Responses and Resonance#
To introduce dynamism into the sound through a filter, we can take the most straightforward approach: altering the cutoff frequency over time! Let’s try this with a low-pass filter:
(
Spec.add(\modfreq, [0, 1000]);
Spec.add(\freq, [0, 1000]);
Spec.add(\mincutoff, [5, 1000]);
Spec.add(\maxcutoff, [5, 1000]);
Ndef(\filtering, {
var sig = Saw.ar(\freq.kr(400)) ! 2 * 0.5;
var cuttoff = SinOsc.ar(\modfreq.kr(10)).range(
\mincutoff.kr(100),
\maxcutoff.kr(1000)
);
sig = LPF.ar(sig, cuttoff);
}).play;
)
Ndef(\filtering).gui;
Almost all physical objects possess the capacity to resonate. In other words, nearly every object will naturally vibrate at specific frequencies. Imagine a musical object, such as a string, that is not being actively played or plucked, yet exists within an environment where sound is being generated. How does such an object interact with the vibrations of other objects?
What we observe in such a case is resonance! If the musical object is exposed to frequencies that match its natural resonant frequencies, it will vibrate in harmony with the source of the vibrations. Conversely, if the frequencies don’t match, it will largely remain static. The way a musical instrument resonates significantly impacts the color of its sound, or its (timbre).
Resonance filters intensify certain frequencies, amplifying the harmonics at those frequencies beyond their levels in the input signal.

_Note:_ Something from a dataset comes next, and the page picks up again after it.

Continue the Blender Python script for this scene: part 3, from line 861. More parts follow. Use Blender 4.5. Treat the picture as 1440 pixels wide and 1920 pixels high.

This effect emulates resonance, hence these filters are known as resonance filters.
Which frequencies are amplified?
Typically, in most resonance filters, the frequencies near the cutoff point are the ones that are boosted.
In sclang
the UGens that implement a resonance filter begin with an R
.
For instance, RLPF stands for resonant low pass filter.
(
Spec.add(\modfreq, [0, 1000]);
Spec.add(\freq, [0, 1000]);
Spec.add(\mincutoff, [5, 1000]);
Spec.add(\maxcutoff, [5, 1000]);
Spec.add(\bandwidth, [5, 100]);
Ndef(\filtering, {
var sig = Saw.ar(\freq.kr(400)) ! 2 * 0.5;
var cuttoff = SinOsc.ar(\modfreq.kr(10)).range(
\mincutoff.kr(100),
\maxcutoff.kr(1000)
);
sig = RLPF.ar(sig, cuttoff, rq: \bandwidth.kr(100) / cuttoff);
}).play;
)
Ndef(\filtering).gui;
Try different values especially for the bandwidth. A small bandwidth will result in a strong effect. In fact, if the bandwidth is very small, the effect becomes so pronounced that the high and low frequencies disappear from the signal and another effect occurs: the filter begins to oscillate at its cutoff frequency. The result is a powerful unnatural sound unique to the electronic synthesizer.